The Crayon Set – The Crayon Set

While you might want something dark, treacly and bad for you, it isn’t here.‘ – Dara Higgins on The Crayon Set‘s debut album.

The Crayon Set have spent a few years honing their sound, and this eponymous release is their first full length album. It’s shiny, jangly pop music, with folk inflections in the instrumentation, violins and banjos and what have you, but it leans toward the indie pop side, more than the folk side. It’s slow motion, good times montage music, where a sort of ugly guy gets the girl that’s out of his league, before losing her again. Not too ugly, now, Martin Freeman ugly. By the end they’re reunited. Aww. 

The Crayon Set are from Dublin, but they sound, if nothing else, Scottish. They create their layered pop in the way of the grandest Scottish pop traditions; that wordy, intellectual pop milieu they excel at, from Lloyd Cole to Belle and Sebastian. There has never seemed to be that same kind of ethos in Irish pop music. There’s always some baroque angle, probably because Irish people are terrified of anyone ever thinking that they’re actually taking things seriously, especially things that they do. The Crayon Set are unashamed of their cleanliness, their lilting, simple melodies, heart on sleeve lyrics and affected harmonies. The album was co-produced by Nick Brine, who once upon a time did knob twiddling on Teenage Fanclub albums. I wonder just how influential his input may have been, because there’s certainly an early nineties vibe going on, the aforementioned Teenage Fanclub are clearly an influence, but the occasional parp of the trumpet recalls James, and the Beautiful South are invoked in the intertwining of female and male lead vocals. If they turned a bit to the left, maybe it would be the Silver Jews we’d be intoning instead, or, given their polish, Lambchop. But just not quite.
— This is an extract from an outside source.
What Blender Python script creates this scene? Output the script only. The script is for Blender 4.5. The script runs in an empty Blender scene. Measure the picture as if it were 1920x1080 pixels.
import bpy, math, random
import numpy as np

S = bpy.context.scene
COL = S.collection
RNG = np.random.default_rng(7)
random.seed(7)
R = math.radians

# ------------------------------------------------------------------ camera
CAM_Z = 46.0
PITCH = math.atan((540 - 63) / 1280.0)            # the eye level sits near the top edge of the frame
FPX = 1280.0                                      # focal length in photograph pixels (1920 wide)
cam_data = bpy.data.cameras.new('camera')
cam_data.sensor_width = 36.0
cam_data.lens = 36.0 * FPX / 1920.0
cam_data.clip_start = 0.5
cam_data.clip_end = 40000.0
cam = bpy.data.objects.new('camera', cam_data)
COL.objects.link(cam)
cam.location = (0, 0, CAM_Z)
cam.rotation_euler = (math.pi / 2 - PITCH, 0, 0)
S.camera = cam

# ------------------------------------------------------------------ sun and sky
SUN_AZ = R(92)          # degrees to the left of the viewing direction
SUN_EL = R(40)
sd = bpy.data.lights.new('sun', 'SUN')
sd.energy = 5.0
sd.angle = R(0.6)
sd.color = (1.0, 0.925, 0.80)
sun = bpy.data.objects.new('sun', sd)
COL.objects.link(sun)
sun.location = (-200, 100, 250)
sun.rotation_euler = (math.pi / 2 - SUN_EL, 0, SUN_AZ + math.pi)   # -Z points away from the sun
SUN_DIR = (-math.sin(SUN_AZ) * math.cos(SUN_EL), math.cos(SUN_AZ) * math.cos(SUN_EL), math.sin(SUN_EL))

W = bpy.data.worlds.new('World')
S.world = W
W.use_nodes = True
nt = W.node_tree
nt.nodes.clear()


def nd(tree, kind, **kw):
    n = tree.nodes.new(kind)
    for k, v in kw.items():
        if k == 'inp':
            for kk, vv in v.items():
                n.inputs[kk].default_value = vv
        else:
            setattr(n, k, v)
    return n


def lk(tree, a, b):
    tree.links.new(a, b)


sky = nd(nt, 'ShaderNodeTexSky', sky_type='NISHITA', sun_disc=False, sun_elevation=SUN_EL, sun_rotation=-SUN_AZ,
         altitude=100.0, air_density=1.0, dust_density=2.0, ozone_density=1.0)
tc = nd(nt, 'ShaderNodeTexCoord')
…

It’s a light, airy confection, a Victoria sponge of a record. While you might want something dark, treacly and bad for you, it isn’t here. The occasionally salty lyrics add a frisson, the stories told are of the world humans inhabit, and the things they get up to. ‘K+J=0’ is the story of a girl meeting boy, from courting to corpsing, fucking to drinking. That kind of dark matter. It has an un-taxing uniformity, a charm, if you will.

Overall it’s well crafted, well played and recorded. It never really veers out of its presets. Despite a wide array of instruments, and evident ability, there are times when the sound seems quite uniform. Neither voice really soars above the music. On ‘Sickdays’ it’s the violin that takes off, going off on its own, axe-like. ‘Eurodisco’ is their apotheosis, the last and stand-out track. It’s accomplished, the perfect bookend to the record.

To suggest that they play it safe would be a misnomer, the genre is essentially safe, twee pop, simple hooks, songs made big by the addition of instruments. The songs are well presented and written, from arrangement to the catchy chirp of backing vocals, it’s bright and likable, like the girl in the office who’s always smiling, even when she’s disappointed. And she’s always going to be disappointed. You know the type.